38話 花とゆめ 20号
扇言が修学旅行関係のプリントを渡すため、同じ班になった板見さんの家を訪問します。
不登校の生徒の家庭訪問と称し、ちゃんとついて来るところが、ストーカーのように扇言を見守る灰仁らしいです。
首についたキスマークを絆創膏で隠して平気な顔をしている彼に、やや引き気味な扇言らしい反応も、軽妙なやり取りがいつもの二人らしくて良いです。
そんな二人を驚かせるほど怪我だらけの新キャラの板見さんは、ドシが7割、彼氏の愛情表現が3割と怪我の理由を説明します。
扇言が持って来た修学旅行のプリントも、彼と会えなくなるから行かないと話し、そんな彼女を灰仁は依存と表現します。
そこまでの展開の中にも随所に散りばめられる、灰仁と扇言のボケとツッコミのような軽快なやり取りが、絶妙に笑えて、少しずつ二人の距離が縮まっているのを感じさせてくれます。

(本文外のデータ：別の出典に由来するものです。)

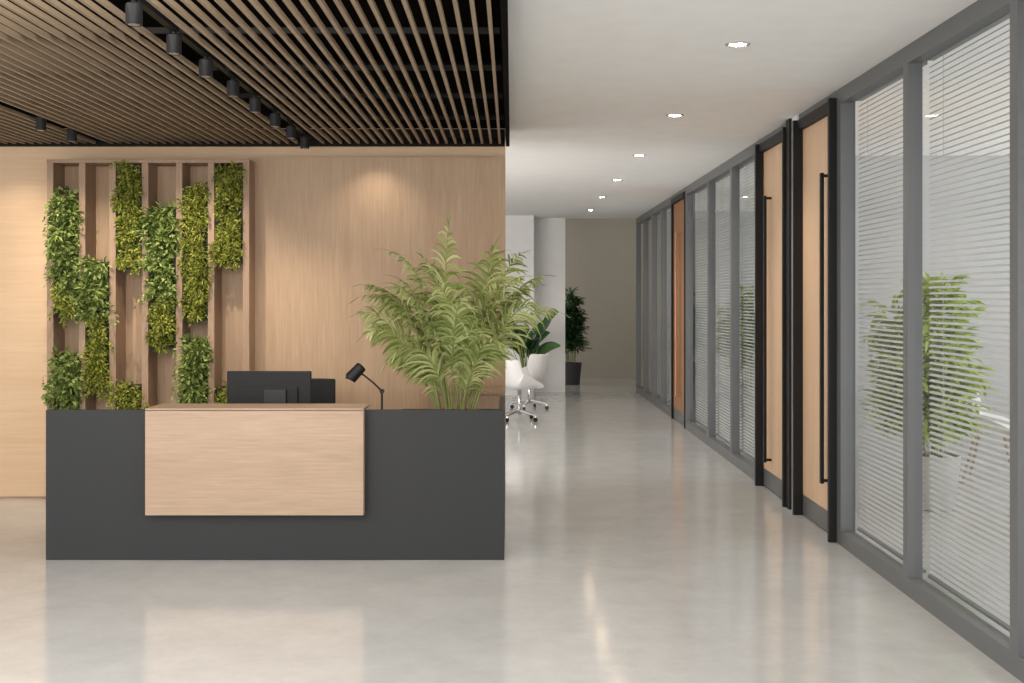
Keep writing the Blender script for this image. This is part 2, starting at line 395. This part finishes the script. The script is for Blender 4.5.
for ci,pt,pbm,kind,rs in pls:
    x0=wx(edges[ci])+.03; x1=wx(edges[ci+1])-.03; z1=wz(pt); z0=wz(pbm); 
    cx=(x0+x1)/2
    lab={'ivy':'slim black wall planter overflowing with trailing leafy greens','moss':'slim black wall planter packed with bushy yellow-green moss'}[kind]
    e=empty('wall_planter',(cx,9.32,z0),lab,'wall plant','living wall planters')
    hw=(x1-x0)/2; hh=z1-z0
    t=MB().box(-hw,hw,.06,.115,0,hh).box(-hw,-hw+.008,-.10,.06,0,hh).box(hw-.008,hw,-.10,.06,0,hh).box(-hw+.008,hw-.008,-.12,.06,-.006,.008).box(-hw+.008,hw-.008,-.10,.06,hh-.01,hh)
    t.make('planter_tray',M_black,e)
    f=MB(); ph=U(0,6.3)
    ncl=max(3,int(hh*(40 if kind=='moss' else 34)))
    for c_ in range(ncl):
        cz=hh*(c_+.5)/ncl+U(-.02,.02); cxx=U(-.75,.75)*hw*(1+.6*(rs-1))
        lf=.85+.3*math.sin(cz*9+ph)
        r=(U(.03,.07) if kind=='moss' else U(.04,.09))*(.5+.5*rs)*lf; cy=-.09-U(0,.08)
        fern=R()<.4
        for k in range(int((95 if kind=='moss' else 62)*(r/.06))):
            v=Vector((U(-1,1),U(-1,.25),U(-1,1)))
            if v.length>1.2 or v.length<.2: continue
            vn=v.normalized(); p=Vector((cxx,cy,cz))+vn*r*U(.5,1.05)
            d=vn+Vector((U(-.6,.6),U(-.6,.3),U(-.9,.3)))
            L=(U(.016,.038) if kind=='moss' else U(.028,.06))*(1.5 if fern else 1)
            f.leaf(p,d,(U(-.4,.4),-1,U(.3,1.5)),L,L*(.24 if fern else (.5 if kind=='moss' else .66)))
    nleaf=int(hh*hw*2*(6500 if kind=='moss' else 3600))
    for k in range(nleaf):
        z=U(0,hh); xx=U(-1,1); y=-.10+U(-.02,.03)
        L=U(.02,.042) if kind=='moss' else U(.035,.06)
        f.leaf((xx*hw*.95,y,z),(U(-1,1),U(-1,0),U(-.8,.6)),(U(-.4,.4),-1,U(.2,1.4)),L,L*.5)
    for k in range(int(hh*(22 if kind=='ivy' else 9)*rs)):
        z=U(0,hh); sx=random.choice((-1,1)); p=Vector((sx*hw*U(.2,.9),-.14,z)); d=Vector((sx*U(.2,1),U(-1,-.3),U(-.2,.7))).normalized()
        Ls=(U(.06,.17) if kind=='ivy' else U(.05,.09))*rs
        for j in range(10):
            q=p+d*Ls*j/9; d2=(d+Vector((U(-.9,.9),U(-.6,.6),U(-.6,.6))))
            f.leaf(q,d2,(0,-1,.9),U(.022,.045),U(.012,.024)); d=(d+Vector((0,0,-.13))).normalized()
    for k in range(6 if kind=='ivy' else 2):
        p=Vector((U(-.9,.9)*hw,-.13,U(0,.10)))
        for j in range(int(U(4,11))):
            for jj in range(2): f.leaf(p,(U(-1,1),U(-1,0),U(-1,.2)),(0,-1,.6),U(.025,.045),U(.014,.028))
            p+=Vector((U(-.01,.01),U(-.004,.004),-.013))
    f.make('foliage',M_moss if kind=='moss' else M_ivy,e)
    s=MB()
    s.box(-hw+.009,hw-.009,-.085,.059,.011,hh-.011).make('substrate',M_subst,e)

# ------------------------------------------------------------------ areca palm
pm=empty('areca_palm',(-.38,7.88,.81),'lush areca palm with arching feathery fronds in planter','palm')
f=MB(); st=MB()
def frond(az,el,Lr,bend,base,start=.3):
    p=Vector(base); d=Vector((math.cos(az)*math.cos(el),math.sin(az)*math.cos(el),math.sin(el)))
    N=42; step=Lr/N; pts=[]; tw=U(-.9,.9); wmul=U(.85,1.15)
    for k in range(N+1):
        pts.append(p.copy()); t=k/N
        if t>start:
            side=d.cross(Vector((0,0,1)))
            if side.length<.05: side=Vector((math.sin(az),-math.cos(az),0))
            side.normalize(); up=side.cross(d)
            c,s_=math.cos(tw),math.sin(tw); side,up=side*c+up*s_,up*c-side*s_
            ll=(.245*math.sin(math.pi*min(1,(t-start)/(1-start)*.70+.22)))*U(.75,1.15)
            for s in (-1,1):
                dd=d*U(.7,1.4)+side*s*U(.6,.95)+up*U(-.1,.3)
                f.blade(p,dd,ll,U(.012,.019)*wmul,U(1.0,2.3),6,up+Vector((U(-.4,.4),U(-.4,.4),0)))
        p=p+d*step; d=(d+Vector((U(-.025,.025),U(-.025,.025),-bend*(t**1.7)/N*3.4))).normalized()
    st.tube(pts,[.0075*(1-.75*k/N) for k in range(N+1)],6)
    for s in (-.3,.3): f.blade(p,d+Vector((s*math.sin(az),-s*math.cos(az),0)),.12,.014,.6,4,(0,0,1))
specs=[(172,86,1.38,1.1),(30,82,1.28,1.4),(182,76,1.20,1.5),(354,75,1.20,1.5),(176,70,1.05,1.6),(4,64,1.14,1.45),(2,72,1.20,1.6),
 (188,66,.86,1.7),(205,77,1.12,1.5),(335,75,1.0,1.6),(100,77,1.05,1.5),(190,82,1.28,1.4),
 (225,79,1.08,1.6),(310,80,1.10,1.6),(255,77,.95,1.6),(350,82,1.26,1.4),
 (180,80,1.12,1.5),(10,85,1.22,1.4),(275,83,1.05,1.6),(235,72,.80,1.7),(300,73,.80,1.7),(160,75,1.0,1.6),(168,62,.70,1.8),
 (260,80,1.15,1.4),(215,83,1.2,1.3),(330,82,1.16,1.4),(285,75,.75,1.7)]
for az,el,L_,b_ in specs:
    a=math.radians(az+U(-8,8)); frond(a,math.radians(el+U(-2,2)),L_*U(.94,1.03)*.97,b_*U(.85,1.1),(.06*math.cos(a)+U(-.06,.06),.06*math.sin(a),0),U(.28,.42))
f.make('foliage',M_palm,pm,smooth=False); st.make('stems',M_stem,pm,smooth=True)

# ------------------------------------------------------------------ shell chairs
def shell_chair(loc,rot,woodlegs=False):
    e=empty('shell_armchair',loc,'white moulded plastic armchair on chrome swivel base' if not woodlegs else 'white moulded plastic chair with wooden legs','chair',rot=rot)
    prof=[(-.24,.43),(-.20,.455),(-.08,.44),(.05,.425),(.15,.44),(.21,.50),(.24,.60),(.265,.71),(.285,.83)]
    m=MB(); n=14
    for k,(y,z) in enumerate(prof):
        t=k/(len(prof)-1)
        w=.25 if t<.6 else .25-.04*(t-.6)/.4
        for i in range(n+1):
            u=-1+2*i/n; a=abs(u)
            arm=(.20*math.exp(-((t-.45)/.22)**2)+.03)*a**4
            m.v.append((w*u*(1+.12*math.exp(-((t-.45)/.25)**2)), y-(.14*a**3 if t>.5 else 0), z+arm*(1 if t<.75 else .3)))
    for k in range(len(prof)-1):
        for i in range(n):
            a=k*(n+1)+i; m.f.append((a,a+1,a+n+2,a+n+1))
    o=m.make('shell',M_shell,e,smooth=True); s=o.modifiers.new('solid','SOLIDIFY'); s.thickness=.012; s2=o.modifiers.new('sub','SUBSURF'); s2.levels=1; s2.render_levels=2
    if woodlegs:
        for sx in (-1,1):
            for sy in (-1,1):
                MB().tube([(sx*.14,sy*.12,.43),(sx*.23,sy*.22,0)],[.016,.011],8).make('leg',M_deskwood,e)
    else: star_base(e,M_chrome,4,.27,.42,.08)
    return e
shell_chair((.10,15.5,0),math.radians(125))
shell_chair((.26,17.1,0),math.radians(235))
shell_chair((4.32,10.35,0),math.radians(60),True)
tb=empty('office_table',(4.9,8.0,0),'rectangular oak office table','table')
MB().box(-.5,.5,-.7,.7,.72,.75).make('table_top',M_deskwood,tb,bevel=.004)
for sx in (-.44,.44):
    for sy in (-.64,.64): MB().box(sx-.02,sx+.02,sy-.02,sy+.02,0,.719).make('leg',M_black,tb)

# ------------------------------------------------------------------ pots & plants
def pot(e,r,h,mat,soil=True):
    MB().lathe([(r*.75,0),(r*.8,.01),(r,h),(r*.92,h),(r*.90,h-.04)],n=32).make('pot',mat,e,smooth=False)
    MB().lathe([(r*.88,h-.06),(r*.88,h-.03)],n=24).make('soil',M_soil,e)
def bamboo(loc,h,w,potr,poth,mat,potmat,lab,nst=9,dens=1.0,name='potted_bamboo',lw=1.0,tmin=.25):
    e=empty(name,loc,lab,'potted plant'); pot(e,potr,poth,potmat)
    f=MB(); st=MB()
    for k in range(nst):
        a=2*math.pi*k/nst+U(-.3,.3); lean=U(.1,1)*w*.36; top=h*(1-.35*(lean/(w*.36))*U(.4,1))-.05
        if k==0: lean=0; top=h-.05
        base=Vector((math.cos(a)*potr*.4,math.sin(a)*potr*.4,poth-.04)); tip=Vector((math.cos(a)*lean,math.sin(a)*lean,top))
        pts=[base.lerp(tip,t/8)+Vector((0,0,0)) for t in range(9)]
        st.tube(pts,[.008-.0007*i for i in range(9)],6)
        for j in range(int(26*dens)):
            t=U(tmin,1); p=base.lerp(tip,t); b=U(0,6.28); L=w*.5*U(.25,.62)*(1.2-.65*t)
            d=Vector((math.cos(b),math.sin(b),U(.3,1.1))).normalized(); tw=[p]
            for q in range(6):
                p=p+d*L/6; d=(d+Vector((0,0,-.08))).normalized(); tw.append(p)
                for s in range(2):
                    dd=d+Vector((U(-1,1),U(-1,1),U(-.8,.3))); f.blade(p,dd,U(.08,.14)*lw,U(.022,.036)*lw,.5,3,(U(-.5,.5),U(-.8,.3),1))
            st.tube(tw,.002,4,cap=False)
    f.make('foliage',mat,e); st.make('stems',M_stem if nst>5 else M_bark,e,smooth=True)
    return e
bamboo((3.32,9.05,0),1.86,1.18,.2,.42,M_bamb,M_potwhite,'bushy light green bamboo plant in pale pot',13,1.4,lw=1.2,tmin=.12)
bamboo((3.3,16.2,0),1.88,1.1,.18,.4,M_bamb,M_potwhite,'light green bamboo plant in pale pot',10,1.5,lw=1.2)
bamboo((1.13,21.9,0),1.80,.78,.20,.42,M_dark,M_potdark,'tall dark green leafy plant in dark grey pot',10,1.5,'potted_ficus')
e=empty('potted_strelitzia',(.24,18.5,0),'large glossy broad-leaved plant in pale pot','potted plant'); pot(e,.15,.40,M_potwhite)
f=MB(); st=MB()
for k in range(24):
    a=2*math.pi*k*.382+U(-.2,.2); el=U(62,86)*math.pi/180; L=U(.35,1.08)
    base=Vector((.04*math.cos(a),.04*math.sin(a),.36)); d=Vector((math.cos(a)*math.cos(el),math.sin(a)*math.cos(el),math.sin(el)))
    tip=base+d*L*.8; st.tube([base,tip],[.009,.006],6)
    d2=Vector((math.cos(a)*.6,math.sin(a)*.6,1.0)).normalized()
    f.blade(tip,d2,U(.36,.48),U(.17,.23),U(.7,1.5),8,(U(-.6,.6)-math.cos(a)*.3,-.8,.8),'oval')
f.make('foliage',M_dark,e,smooth=True); st.make('stems',M_stem,e,smooth=True)

# ------------------------------------------------------------------ lights
w=bpy.data.worlds.new('World'); scene.world=w; w.use_nodes=True
w.node_tree.nodes['Background'].inputs[0].default_value=(1,.995,.985,1); w.node_tree.nodes['Background'].inputs[1].default_value=1.75
def area(name,loc,rot,sx,sy,en,col=(1,.98,.955)):
    l=bpy.data.lights.new(name,'AREA'); l.shape='RECTANGLE'; l.size=sx; l.size_y=sy; l.energy=en; l.color=col
    o=bpy.data.objects.new(name,l); o.location=loc; o.rotation_euler=rot; COL.objects.link(o); return o
area('lounge_fill',(-3.4,9.85,1.25),(math.radians(82),0,0),4.4,1.5,180)  # added fill hidden behind the back wall, brightens lounge and chairs
area('office_fill',(5.9,8,1.9),(math.radians(90),0,math.radians(90)),5,1.6,40)  # added out-of-view fill to brighten the plant behind the blinds
area('corridor_end_fill',(-2.5,22,3.6),(0,0,0),3,2,60,(1,.95,.88))  # added unseen fill that lifts the corridor end, no fixture there
area('lobby_fill',(-2.6,3.2,2.85),(math.radians(24),0,0),4,3.5,215,(1,.96,.90))  # added soft fill below the slats for desk, palm and floor
def sp(name,loc,target,en,size,blend=.9,col=(1,.88,.72)):
    l=bpy.data.lights.new(name,'SPOT'); l.energy=en; l.spot_size=size; l.spot_blend=blend; l.shadow_soft_size=.03; l.color=col
    o=bpy.data.objects.new(name,l); o.location=loc; o.rotation_euler=(Vector(target)-Vector(loc)).to_track_quat('-Z','Y').to_euler(); COL.objects.link(o)
sp('wall_washer',(-1.1,9.12,2.88),(-1.1,9.42,0),11,1.9,1)
sp('wall_washer',(-4.0,9.0,2.88),(-4.1,9.5,0),22,1.9,1)
for y in (6.76,8.53): sp('spot_lamp',(-1.64,y,2.82),(-1.64,y+.5,0),50,1.5)
for x_ in (-3.4,-2.5): sp('spot_lamp',(x_,8.3,2.85),(x_,9.3,1.2),60,1.5)  # spots aimed at the living wall, set off the modelled fixtures

cam=bpy.data.cameras.new('Camera'); co=bpy.data.objects.new('Camera',cam); COL.objects.link(co)
co.location=(0,0,H); co.rotation_euler=(math.radians(90),0,0); cam.sensor_width=36; cam.lens=F/1024*36; cam.shift_y=-(341.5-298)/1024
scene.camera=co
scene.view_settings.view_transform='Standard'
scene.view_settings.exposure=0.45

扇言に、俺うまい弁当が食いたいと言い残し、灰仁は先に帰って行きますが、その後、扇言が板見さんに、いろいろとロクでもない人だけど、その人が生きているから生きている、入れ込みすぎなのは自分も一緒だと、自分の好きな人の話をします。
扇言は、想いの深そうなタイプだと思ってはいましたが、灰仁のことがそこまで好きなんだと、切ないような温かいようななんとも胸に迫る内容でした。
ラストは、先生の予定通り、板見さんに料理を習いお弁当を渡す扇言と灰仁のやり取りがあり、二人の依存についての思いが語られます。
まだ明かされていない、この二人の本当の関係や過去が物凄く気になる形で今月号は終了でした。
39話 花とゆめ 21号
今回は、扇言のクラスの授業が、図書室での自習になった場面から始まります。
自習監督で図書室にいる灰仁は、何を書いているのか扇言に問われ遺書と答えます。
なおも問う扇言に対し、修学旅行が北海道でスキーだから飛行機がワンチャン墜ちるかもと答える彼が、それを願っているのか、ちょっと読み取れません。
ただ、アンニュイな表情が素敵です。
心配した扇言が、高所恐怖症なのかを尋ねますが、下心を顔に出し、励まして抱きしめてと無言アピール、ちゃんと下心読みした扇言に、ちゃんとスルーされます。
このやり取りが、二人の良い関係を表すようでやっぱり好きです。
もしもの時のPCのHDDの処分を心配し、男のPCの中は見ちゃダメだぞという、お決まりの流れも、灰仁のキャラならあり得そうで笑えます。
一緒に遺書を書くことを勧められた扇言は、隣に座って書き始め、言い残したことや心残りになりそうなことを考え始めます。
そして、縦書きの便箋に、先生のことが、までを書きハッとして隠しますが、抜け目なく横目で見ていた灰仁にはバレていて、あと4文字だったのにとからかわれ照れる扇言が可愛いです。
遺書を書くのは初めてじゃないという灰仁の周囲に生徒がわらわら集まり始め、残す家族もいないしお前らにもやらねえと、いつものようにワイワイしながら授業は終わります。
その後二人になった図書室で、何か悩みがあるのかと心配する扇言に、心残りだらけだから今から消化しようと迫る灰仁は、扇言の腰に手を触れています。
隙あらば接触する灰仁に赤面しながらも、いつの間にかそれを普通に受け入れている扇言は、いつか心残りの消化に付き合うから、私の心残りもその内聞いて欲しいと言います。
二人の間に漂う雰囲気が甘く穏やかで、思いが通じ合っていてきゅんきゅんします。
最初から最後まで遺書のお話なのに、なんだか温かい内容でした。